La partita per l'emancipazione dei diritti delle donne nasce prima del femminismo, esplode negli anni del femminismo, che le conferisce una sorta di “universalità” e marcia avanti. Duole constatare che, in molte circostanze, quella delle donne, sia stata una
“giusta vittoria” a tempo determinato. La nostra quotidianità minata, ci suggerisce, quanto mai, un'impellenza aperta di iniquità. Più che di femminismo o femminismi mi piacerebbe, però, si parlasse di “questione femminile”. Con questa bomba inesplosa dobbiamo improrogabilmente fare i conti, in concomitanza e nell’ottica della più vasta e allarmante “questione sociale”.
Oltre che saggista e giornalista sei anche scrittrice. Vi è una relazione fra il tuo essere donna e la scrittura?
Credo che il mio essere donna sia inscindibile dalla scrittura, che mi appartiene, mi rappresenta come fosse una appendice.
E nei libri, romanzi, o saggi che siano, come negli articoli che compongo, le donne sono sempre presenti. Io, probabilmente, in ciascuna di esse.

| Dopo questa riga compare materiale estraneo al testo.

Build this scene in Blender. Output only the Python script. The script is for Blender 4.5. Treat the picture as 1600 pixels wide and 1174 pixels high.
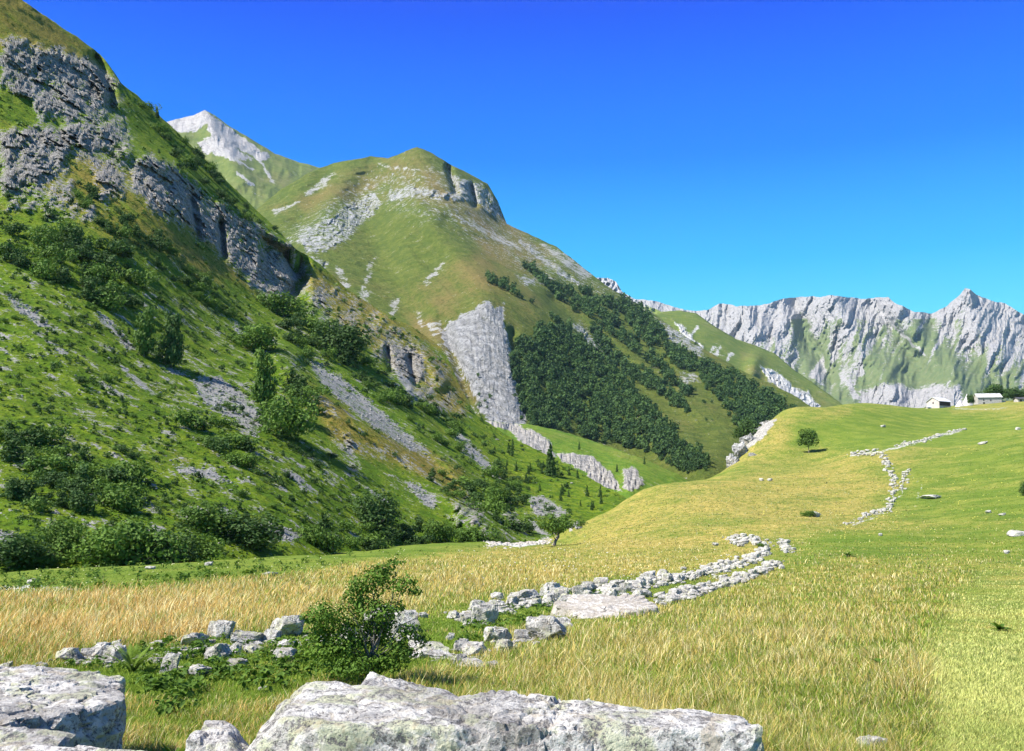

Dal punto di vista delle politiche editoriali le scrittrici attuali sono discriminate rispetto ai colleghi uomini? Potresti farci qualche esempio?
Direi che oggi a nessuno (né a donne, né a uomini) sia negato pubblicare. A molte scrittrici vengono persino assegnati Premi prestigiosi. La discriminazione, quella valutabile in cifre, se avverrà, si potrà stimare nel tempo. Quando i posteri andranno a leggere le inedite Storie della Letteratura, che i grandi Giudici Sistematori (li chiama così Dacia Maraini) avranno redatto.
Allora si potranno constatare le presenze, le assenze, i nuovi bilanci cultural-epocali e si potrà comprendere se lo spettro del pregiudizio, l’abitudine al non ascolto avranno lo stesso peso e la stessa misura che già abbiamo conosciuto, oppure si saranno evoluti nelle prospettive ambiziose e allargate del confronto.